Dabble also applies the same deposit-only treatment to PayID that Picklebet does. Withdrawals run via bank transfer and are subject to the usual KYC, source-of-funds, and cleared-balance checks that apply to every licensed AU operator. The rail choice for payouts is operational, not technical.
One thing I have learned to tell first-time Dabble users: do not let the social-feed context rush you past the name-match screen. Around a quarter of all Australian PayID users have aborted a payment mid-flow because the registered payee name did not match expectations, and that vigilance is the single most important protection against scam flows that ride on top of the rail. Dabble’s cashier is legitimate. Confirm the payee name and proceed. Never skip it.
Esports and social-bet timing in practice
The sports-betting sector was worth around AU$6.81 billion in 2024 and is projected to grow at roughly 22% compound annually through the rest of the decade. Within that growth, the fastest-moving sub-segments are esports and social wagering, which is exactly the slice that Picklebet and Dabble respectively occupy.
Fast-moving markets need fast-moving deposits, and “fast” is where operator choices show.

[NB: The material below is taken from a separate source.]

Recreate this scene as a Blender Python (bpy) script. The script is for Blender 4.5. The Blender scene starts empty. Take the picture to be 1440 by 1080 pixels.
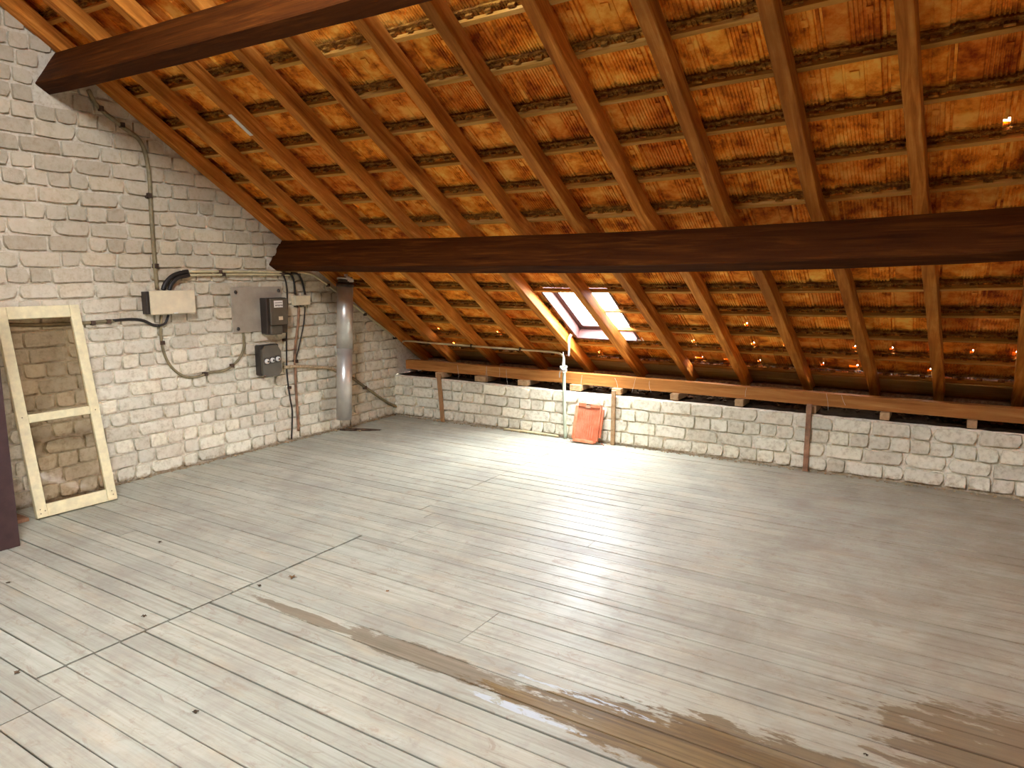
import bpy, math, random
from mathutils import Vector, Matrix
random.seed(7)
SC = bpy.context.scene
COL = SC.collection
# ---------------------------------------------------------------- camera
F = 985.0
CAM = Vector((5.72229, -6.57572, 1.7))
RR = ((0.848830136, 0.0801083441, -0.522561052),
      (0.528664930, -0.130286319, 0.838772238),
      (-0.000889900815, -0.988234855, -0.152941426))
cd = bpy.data.cameras.new('camera'); cam = bpy.data.objects.new('camera', cd); COL.objects.link(cam)
cd.sensor_width = 36.0; cd.lens = F * 36.0 / 1440.0; cd.clip_start = 0.05; cd.clip_end = 200
cam.matrix_world = Matrix(((RR[0][0], -RR[0][1], -RR[0][2], CAM.x),
                           (RR[1][0], -RR[1][1], -RR[1][2], CAM.y),
                           (RR[2][0], -RR[2][1], -RR[2][2], CAM.z), (0, 0, 0, 1)))
SC.camera = cam
# ---------------------------------------------------------------- light and exposure
w = bpy.data.worlds.new('sky'); SC.world = w; w.use_nodes = True
WT = w.node_tree; WT.nodes['Background'].inputs[0].default_value = (0.93, 0.96, 1.0, 1)
WT.nodes['Background'].inputs[1].default_value = 54.0
SC.view_settings.view_transform = 'Standard'; SC.view_settings.look = 'None'
SC.view_settings.gamma = 1.0; SC.view_settings.use_curve_mapping = False
SC.view_settings.exposure = 1.12
SC.cycles.use_denoising = True
SC.cycles.max_bounces = 14; SC.cycles.diffuse_bounces = 8; SC.cycles.transparent_max_bounces = 12
SC.cycles.sample_clamp_indirect = 20

# ---------------------------------------------------------------- helpers
def px(a, b, axis, val):
    """the point of the plane (axis = val) seen at pixel a, b of the 1440 x 1080 frame"""
    r = ((a - 720) / F, (b - 540) / F, 1.0)
    d = Vector([sum(RR[i][k] * r[k] for k in range(3)) for i in range(3)])
    return CAM + d * ((val - CAM[axis]) / d[axis])

def lap_attr(me, vals):
    a = me.attributes.new('lap', 'FLOAT', 'POINT'); a.data.foreach_set('value', vals); return me

def new_mesh(name, V, Fc, mat, smooth=False):
    me = bpy.data.meshes.new(name); me.from_pydata([tuple(v) for v in V], [], Fc); me.update()
    if mat: me.materials.append(mat)
    if smooth: me.polygons.foreach_set('use_smooth', [True] * len(me.polygons))
    return me

def obj(name, me, parent=None, mat4=None, kind=None, label=None, cat=None, group=None):
    o = bpy.data.objects.new(name, me); COL.objects.link(o)
    if parent is not None: o.parent = parent
    if mat4 is not None: o.matrix_basis = mat4
    if kind: o['kind'] = kind
    if label: o['label'] = label
    if cat: o['category'] = cat
    if group: o['group'] = group
    return o

class G:
    """collects boxes, tubes and free quads for one mesh"""
    def __init__(s): s.V = []; s.F = []
    def box(s, x0, x1, y0, y1, z0, z1, b=0.0):
        n = len(s.V)
        if b <= 0:
            s.V += [(x, y, z) for z in (z0, z1) for y in (y0, y1) for x in (x0, x1)]
            s.F += [tuple(n + i for i in f) for f in ((0, 2, 3, 1), (4, 5, 7, 6), (0, 1, 5, 4), (2, 6, 7, 3), (0, 4, 6, 2), (1, 3, 7, 5))]
            return s
        # chamfered box: 24 vertices
        X = (x0, x1); Y = (y0, y1); Z = (z0, z1); idx = {}
        for i in (0, 1):
            for j in (0, 1):
                for k in (0, 1):
                    sx = b if i == 0 else -b; sy = b if j == 0 else -b; sz = b if k == 0 else -b
                    for a, p in enumerate(((X[i], Y[j] + sy, Z[k] + sz), (X[i] + sx, Y[j], Z[k] + sz), (X[i] + sx, Y[j] + sy, Z[k]))):
                        idx[(i, j, k, a)] = len(s.V); s.V.append(p)
        q = s.F.append
        for i in (0, 1):
            q(tuple(idx[(i, j, k, 0)] for j, k in ((0, 0), (1, 0), (1, 1), (0, 1))))
            q(tuple(idx[(j, i, k, 1)] for j, k in ((0, 0), (1, 0), (1, 1), (0, 1))))
            q(tuple(idx[(j, k, i, 2)] for j, k in ((0, 0), (1, 0), (1, 1), (0, 1))))
        for i in (0, 1):
            for j in (0, 1):
                q((idx[(i, j, 0, 0)], idx[(i, j, 0, 1)], idx[(i, j, 1, 1)], idx[(i, j, 1, 0)]))
                q((idx[(i, 0, j, 0)], idx[(i, 0, j, 2)], idx[(i, 1, j, 2)], idx[(i, 1, j, 0)]))
                q((idx[(0, i, j, 1)], idx[(0, i, j, 2)], idx[(1, i, j, 2)], idx[(1, i, j, 1)]))
                for k in (0, 1): q(tuple(idx[(i, j, k, a)] for a in range(3)))
        return s
    def tube(s, pts, r, n=8, cap=True, smooth=6):
        P = [Vector(p) for p in pts]
        if smooth and len(P) > 2:
            Q = []
            for i in range(len(P) - 1):
                a = P[i - 1] if i else P[0]; b, c = P[i], P[i + 1]; d = P[i + 2] if i + 2 < len(P) else P[-1]
                for k in range(smooth):
                    t = k / smooth
                    Q.append(0.5 * ((2 * b) + (c - a) * t + (2 * a - 5 * b + 4 * c - d) * t * t + (3 * b - a - 3 * c + d) * t ** 3))
            Q.append(P[-1]); P = Q
        up = Vector((0.13, 0.21, 0.97)).normalized(); m0 = len(s.V); m = len(P)
        for i, p in enumerate(P):
            t = (P[min(i + 1, m - 1)] - P[max(i - 1, 0)]).normalized()
            if abs(t.dot(up)) > 0.97: up = Vector((1, 0.1, 0)).normalized()
            u = (up - t * up.dot(t)).normalized(); v = t.cross(u); up = u
            rr = r(i / (m - 1)) if callable(r) else r
            for k in range(n):
                a = 2 * math.pi * k / n; s.V.append(p + (u * math.cos(a) + v * math.sin(a)) * rr)
        for i in range(m - 1):
            for k in range(n):
                a = m0 + i * n + k; b = m0 + i * n + (k + 1) % n; s.F.append((a, b, b + n, a + n))
        if cap:
            s.F.append(tuple(m0 + k for k in reversed(range(n)))); s.F.append(tuple(m0 + (m - 1) * n + k for k in range(n)))
        return s
    def lathe(s, c, prof, n=20, axis='z'):
        """prof: list of (radius, height) along the axis from c"""
        m0 = len(s.V)
        for r, h in prof:
            for k in range(n):
                a = 2 * math.pi * k / n; p, q = r * math.cos(a), r * math.sin(a)
                s.V.append((c[0] + p, c[1] + q, c[2] + h) if axis == 'z' else (c[0] + h, c[1] + p, c[2] + q))
        for i in range(len(prof) - 1):
            for k in range(n):
                a = m0 + i * n + k; b = m0 + i * n + (k + 1) % n; s.F.append((a, b, b + n, a + n))
        s.F.append(tuple(m0 + k for k in range(n))); s.F.append(tuple(m0 + (len(prof) - 1) * n + k for k in range(n)))
        return s
    def mesh(s, name, mat, smooth=False): return new_mesh(name, s.V, s.F, mat, smooth)
    def build(s, name, mat, parent=None, smooth=False, **kw): return obj(name, s.mesh(name, mat, smooth), parent, **kw)

def empty(name, loc=(0, 0, 0), **kw):
    m = kw.pop('mat4', None)
    return obj(name, None, None, m if m is not None else Matrix.Translation(loc), **kw)

# ---------------------------------------------------------------- materials
def lin(c): return tuple(((v / 255) / 12.92 if v / 255 <= 0.04045 else ((v / 255 + 0.055) / 1.055) ** 2.4) for v in c) + (1,)
class M:
    def __init__(s, name, rough=0.7, spec=0.4, metal=0.0):
        s.m = bpy.data.materials.new(name); s.m.use_nodes = True; s.t = s.m.node_tree; s.N = s.t.nodes; s.L = s.t.links
        s.b = s.N['Principled BSDF']; s.b.inputs['Roughness'].default_value = rough
        s.b.inputs['Specular IOR Level'].default_value = spec; s.b.inputs['Metallic'].default_value = metal
    def node(s, t, **kw):
        n = s.N.new(t)
        for k, v in kw.items():
            if k in n.inputs.keys(): n.inputs[k].default_value = v
            else: setattr(n, k, v)
        return n
    def lk(s, a, b): s.L.new(a, b)
    def coords(s, scale=(1, 1, 1), world=False, rnd=True):
        if world: src = s.node('ShaderNodeNewGeometry').outputs['Position']
        else: src = s.node('ShaderNodeTexCoord').outputs['Object']
        if rnd:
            oi = s.node('ShaderNodeObjectInfo').outputs['Random']
            mu = s.node('ShaderNodeMath', operation='MULTIPLY'); s.lk(oi, mu.inputs[0]); mu.inputs[1].default_value = 37.0
            ad = s.node('ShaderNodeVectorMath', operation='ADD'); s.lk(src, ad.inputs[0]); s.lk(mu.outputs[0], ad.inputs[1]); src = ad.outputs[0]
        mp = s.node('ShaderNodeVectorMath', operation='MULTIPLY'); s.lk(src, mp.inputs[0]); mp.inputs[1].default_value = scale
        return mp.outputs[0]
    def noise(s, vec, scale=5, detail=4, rough=0.55, dist=0.0):
        n = s.node('ShaderNodeTexNoise'); n.inputs['Scale'].default_value = scale; n.inputs['Detail'].default_value = detail
        n.inputs['Roughness'].default_value = rough; n.inputs['Distortion'].default_value = dist; s.lk(vec, n.inputs['Vector']); return n.outputs[0]
    def ramp(s, f, stops):
        r = s.node('ShaderNodeValToRGB'); e = r.color_ramp.elements
        while len(e) < len(stops): e.new(0.5)
        for i, (p, c) in enumerate(stops):
            e[i].position = p; e[i].color = c if not isinstance(c, (int, float)) else (c, c, c, 1)
        s.lk(f, r.inputs[0]); return r.outputs[0]
    def mix(s, f, a, b, mode='MIX'):
        n = s.node('ShaderNodeMix'); n.data_type = 'RGBA'; n.blend_type = mode
        for sock, v in ((n.inputs[0], f), (n.inputs[6], a), (n.inputs[7], b)):
            if hasattr(v, 'is_linked') or hasattr(v, 'links'): s.lk(v, sock)
            else: sock.default_value = v
        return n.outputs[2]
    def math(s, op, a, b=None, clamp=False):
        n = s.node('ShaderNodeMath', operation=op); n.use_clamp = clamp
        for i, v in enumerate((a, b)):
            if v is None: continue
            if hasattr(v, 'links'): s.lk(v, n.inputs[i])
            else: n.inputs[i].default_value = v
        return n.outputs[0]
    def sep(s, v):
        n = s.node('ShaderNodeSeparateXYZ'); s.lk(v, n.inputs[0]); return n.outputs
    def color(s, c):
        if hasattr(c, 'links'): s.lk(c, s.b.inputs['Base Color'])
        else: s.b.inputs['Base Color'].default_value = c
        return s
    def bump(s, h, dist=0.004, strength=1.0):
        n = s.node('ShaderNodeBump'); n.inputs['Distance'].default_value = dist; n.inputs['Strength'].default_value = strength
        s.lk(h, n.inputs['Height']); s.lk(n.outputs[0], s.b.inputs['Normal']); return s
    def rough(s, r): s.lk(r, s.b.inputs['Roughness']); return s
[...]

On a CS2 or League of Legends match with a thirty-minute window, a Picklebet user who funds via PayID has essentially unlimited flexibility to rebuild a bankroll between games. A user who tries to fund via legacy transfer has already missed the grand final map by the time the funds clear.

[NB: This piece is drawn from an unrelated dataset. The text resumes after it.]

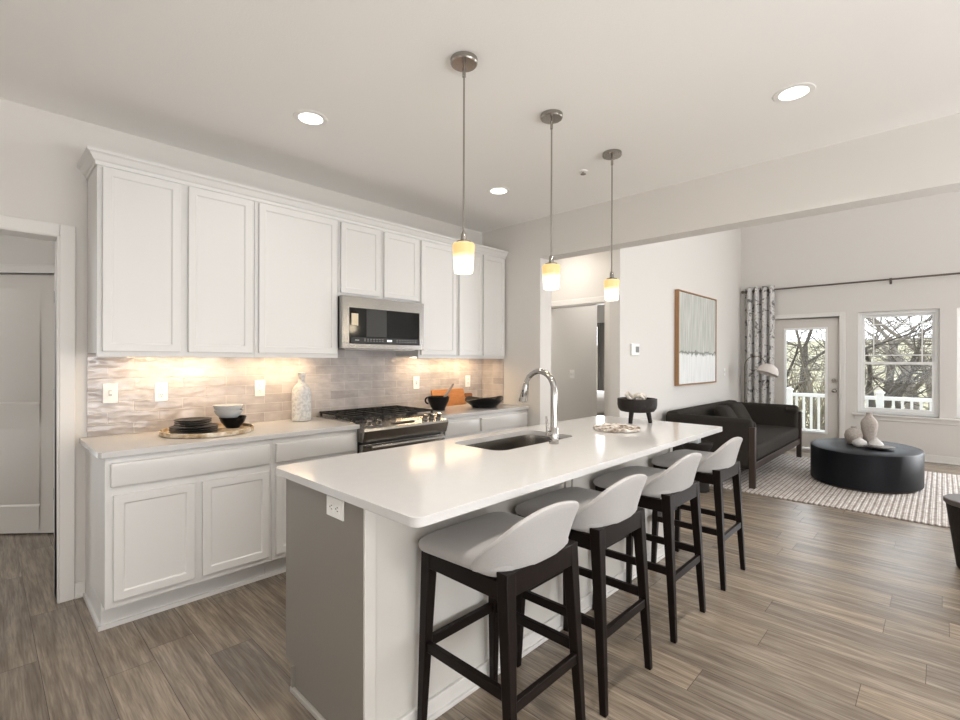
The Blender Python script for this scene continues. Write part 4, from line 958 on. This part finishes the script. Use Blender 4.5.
# the canvas pattern uses world heights, so put its origin at the world origin height
# curtain rod and curtain
RX, RZ_ = 8.835, 2.512
t = thing('curtain_rod', 'long bronze curtain rod across the window wall', 'curtain rod', (RX, 0.5, RZ_))
MB().tube([(RX, 2.395, RZ_), (RX, -2.4, RZ_)], 0.0125, 12).build('rod', ROD, t)
MB().ball((RX, 2.405, RZ_), 0.026).build('finial', ROD, t)
for y in (0.525, 2.36, -1.3):
    m = MB().bar((RX, y, RZ_ - 0.02), (XW, y, RZ_ - 0.02), 0.014, 0.014).box(XW - 0.006, XW, y - 0.014, y + 0.014, RZ_ - 0.06, RZ_ + 0.03).bar((RX, y, RZ_ - 0.03), (RX, y, RZ_ + 0.016), 0.03, 0.018)
    m.build('bracket', ROD, t)
t = thing('curtain', 'white floral grommet curtain panel gathered in the corner', 'curtain', (RX, 2.15, 0.02))
m = MB(); n = 72; Y0, Y1 = 1.945, 2.375
A = []
for z in (0.02, 0.7, 1.4, 2.0, 2.45, 2.575):
    row = []
    for i in range(n + 1):
        u = i / n; y = Y1 + (Y0 - Y1) * u
        row.append((RX + 0.052 * math.sin(u * 2 * PI * 4 + 0.4), y + 0.012 * math.sin(u * 16 * PI), z))
    A.append(row)
m.loft(A, closed=False)
cu = m.build('fabric', CURT, t, smooth=80)
md = cu.modifiers.new('solid', 'SOLIDIFY'); md.thickness = 0.004; md.offset = 0
for i in range(8):
    u = (i + 0.5 - 0.4 / PI) / 8; y = Y1 + (Y0 - Y1) * u
    mm = MB(); nn = 18
    rings = [[(RX + 0.027 * math.cos(2 * PI * a / nn) * (1 + 0.25 * math.cos(2 * PI * b / 8)) , y + 0.006 * math.sin(2 * PI * b / 8), RZ_ + 0.027 * math.sin(2 * PI * a / nn) * (1 + 0.25 * math.cos(2 * PI * b / 8))) for b in range(8)] for a in range(nn)]
    rings.append(rings[0]); mm.loft(rings, cap=False).build('grommet', ROD, t)
# arc floor lamp behind the sofa's far arm
lx, ly = 8.45, 2.27
t = thing('floor_lamp', 'arc floor lamp with pale dome shade beside the curtain', 'lamp', (lx, ly, 0))
MB().lathe([(0.13, 0.0005), (0.13, 0.015), (0.12, 0.02), (0.02, 0.022)], lx, ly, 32).build('base', ROD, t)
MB().tube([(lx, ly, 0.02), (lx, ly, 1.28)], 0.008, 10).build('pole', ROD, t)
pth = []
for i in range(15):
    a = PI - i * PI / 14; pth.append((lx, ly - 0.155 + 0.155 * -math.cos(PI - a) * -1, 1.28 + 0.155 * math.sin(a)))
pth = [(lx, ly - 0.15 - 0.15 * math.cos(a), 1.28 + 0.16 * math.sin(a)) for a in [PI - i * PI * 0.93 / 14 for i in range(15)]]
MB().tube(pth, 0.006, 8).build('arc', ROD, t)
sc = Vector((lx, ly - 0.325, 1.20))
M = Matrix.Translation(sc) @ Matrix.Rotation(math.radians(16), 4, 'Y') @ Matrix.Rotation(math.radians(14), 4, 'X')
pr = [(r_ * 1.25, z_ * 1.25) for r_, z_ in [(0.015, 0.095), (0.05, 0.088), (0.09, 0.062), (0.115, 0.02), (0.122, -0.03), (0.118, -0.03), (0.11, 0.02), (0.085, 0.055), (0.045, 0.08), (0.008, 0.086)]]
MB().lathe(pr, 0, 0, 32).xform(M).build('shade', LAMPW, t, smooth=60)

# bedroom seen through the doorway
t = thing('bed', 'white-covered bed glimpsed through the doorway', 'bed', (7.4, 4.5, 0))
MB().box(6.6, 8.4, 3.95, 5.2, 0.0005, 0.50).build('bed_base', BEDB, t, bevel=0.02)
MB().box(6.57, 8.4, 3.92, 5.2, 0.50, 0.78).build('duvet', DUVET, t, bevel=0.06, seg=4)
t = thing('bedroom_curtain', 'grey curtain hanging beside the bedroom window through the doorway', 'curtain', (8.8, 5.03, 0.1))
m = MB(); A = []
for z in (0.002, 2.13):
    A.append([(8.78 + 0.03 * math.sin(i / 40 * 2 * PI * 4), 4.93 + 0.16 * i / 40, z) for i in range(41)])
m.loft(A, closed=False); cu = m.build('fabric', CURTG, t, smooth=80); md = cu.modifiers.new('solid', 'SOLIDIFY'); md.thickness = 0.004
MB().tube([(8.78, 4.8, 2.12), (8.78, 5.35, 2.12)], 0.014, 10).build('rod', ROD, t)
MB().ball((8.78, 5.17, 2.12), 0.03).build('finial', ROD, t)

# ================================================================== OUTSIDE
struct('floor_deck', MB().box(9.08, 11.05, -5, 6.5, -0.18, -0.06), mat('deck_boards', (0.45, 0.42, 0.38), 0.8), smooth=0)
RXo = 10.9
t = thing('deck_railing', 'white vinyl deck railing outside the glass door and window', 'railing', (RXo, 0.8, -0.06))
MB().box(RXo - 0.03, RXo + 0.03, -4, 4.5, 0.685, 0.75).build('top_rail', VINYL, t, bevel=0.006)
MB().box(RXo - 0.02, RXo + 0.02, -4, 4.5, 0.02, 0.075).build('bottom_rail', VINYL, t, bevel=0.004)
for y in (2.14, 0.78, -0.62, -2.0, 3.5):
    p_ = MB().box(RXo - 0.05, RXo + 0.05, y - 0.05, y + 0.05, -0.06, 0.80).build('post', VINYL, t, bevel=0.004)
    MB().box(RXo - 0.065, RXo + 0.065, y - 0.065, y + 0.065, 0.80, 0.825).lathe([(0.07, 0.825), (0.005, 0.86)], RXo, y, 4).build('post_cap', VINYL, p_)
y = 2.02
while y > -2.6:
    if all(abs(y - q) > 0.07 for q in (2.14, 0.78, -0.62, -2.0)):
        MB().box(RXo - 0.017, RXo + 0.017, y - 0.018, y + 0.018, 0.075, 0.685).build('baluster', VINYL, t)
    y -= 0.118
# terrain
m = MB(); NX, NY = 40, 40; g = {}
random.seed(5)
for i in range(NX + 1):
    for j in range(NY + 1):
        x = 11.0 + 120 * (i / NX) ** 2; yv = -60 + 140 * j / NY
        zz = -1.6 + 0.035 * (x - 11) + 0.00055 * max(0, x - 30) ** 2 * 0.6 + random.uniform(-0.12, 0.12) * (0 if i < 2 else 1)
        g[i, j] = m.b.verts.new((x, yv, zz))
for i in range(NX):
    for j in range(NY): m.b.faces.new((g[i, j], g[i + 1, j], g[i + 1, j + 1], g[i, j + 1]))
struct('ground_lawn', m, LAWN, smooth=80)
def gz(x): return -1.6 + 0.035 * (x - 11) + 0.00033 * max(0, x - 30) ** 2
def tree(x, y, h, r0, seed, material, label, depth=5):
    rnd = random.Random(seed); m = MB()
    def grow(p, d, L, r, lev):
        q = [p]; dd = d.copy()
        segs = 3
        for k in range(segs):
            dd = (dd + Vector((rnd.uniform(-1, 1), rnd.uniform(-1, 1), rnd.uniform(-0.3, 0.5))) * 0.16).normalized()
            q.append(q[-1] + dd * L / segs)
        rr = [r * (1 - 0.4 * k / segs) for k in range(segs + 1)]
        m.tube(q, rr, 6 if lev < 2 else 4, cap=False)
        if lev >= depth: return
        nb = 3 if lev < depth - 1 else 4
        for k in range(nb):
            tt = rnd.uniform(0.35, 1.0) if k else 1.0
            idx = min(segs, max(1, int(round(tt * segs))))
            ax = Vector((rnd.uniform(-1, 1), rnd.uniform(-1, 1), rnd.uniform(-0.35, 0.6))).normalized()
            nd = (dd * (0.75 if k == 0 else 0.35) + ax * 0.8).normalized()
            grow(q[idx], nd, L * rnd.uniform(0.6, 0.82), max(0.006, rr[idx] * (0.75 if k == 0 else 0.55)), lev + 1)
    grow(Vector((x, y, gz(x) - 0.2)), Vector((rnd.uniform(-0.25, 0.25), rnd.uniform(-0.25, 0.25), 1)).normalized(), h * 0.30, r0, 0)
    tag(m.build('bare_tree', material, smooth=60), label, 'tree', 'bare trees beyond the deck')
T = [(15.5, 3.3, 7, 0.13, 1, BARK, 'bare tree nearest the glass door, left side of its pane'), (17, 2.6, 8, 0.12, 2, BARKL, 'pale bare tree behind the middle of the glass door'),
     (19, 3.9, 8, 0.15, 3, BARK, 'dark bare tree seen deeper through the glass door'), (22, 3.2, 9, 0.15, 4, BARKL, 'pale bare tree far back through the glass door'),
     (18, 1.25, 7.5, 0.16, 5, BARK, 'leaning dark bare tree at the left of the window'), (21, 0.6, 9, 0.22, 6, BARKL, 'thick pale bare tree in the middle of the window'),
     (25, 1.9, 9, 0.2, 7, BARK, 'dark bare tree behind the thick pale one'), (17.5, 0.1, 7, 0.12, 8, BARK, 'thin dark bare tree at the right of the window'),
     (28, 0.2, 10, 0.2, 9, BARKL, 'pale bare tree far off at the right of the window'), (34, 2.2, 11, 0.22, 10, BARK, 'distant bare tree on the slope seen through the window'),
     (34, 6.0, 11, 0.22, 11, BARK, 'distant bare tree on the slope seen through the glass door'), (24, -1.2, 9, 0.2, 12, BARK, 'bare tree beyond the right edge of the window')]
for a in T: tree(*a)
# thicket of thin twigs below the door view
rnd = random.Random(11); m = MB()
for k in range(420):
    x = rnd.uniform(13.5, 19); yv = rnd.uniform(1.9, 4.6) * x / 14.5
    p = Vector((x, yv, gz(x))); d = Vector((rnd.uniform(-0.5, 0.5), rnd.uniform(-0.5, 0.5), 1))
    L = rnd.uniform(1.2, 3.6)
    m.tube([p, p + d * L * 0.5 + Vector((rnd.uniform(-.2, .2), rnd.uniform(-.2, .2), 0)), p + d * L * 0.85 + Vector((rnd.uniform(-.5, .5), rnd.uniform(-.5, .5), 0))], [0.014, 0.010, 0.004], 4, cap=False)
tag(m.build('brush_thicket', mat('brush_twigs', (0.17, 0.145, 0.10), 0.9)), 'tangle of thin dry brush beyond the deck railing', 'brush', kind='stuff')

Social wagering on Dabble runs on a different rhythm – the windows are anchored to AFL, NRL, or racing events that are broadcast live – but the underlying logic is the same. A friend’s bet slip at 2:45pm becomes your bet slip at 2:46pm, or it does not happen. PayID is the only rail that can close that gap without breaking the social-feed flow.
For both apps, this is not a technical curiosity. It is the core of how the product works. Take PayID out of either cashier and you have changed the product, not just the payment method.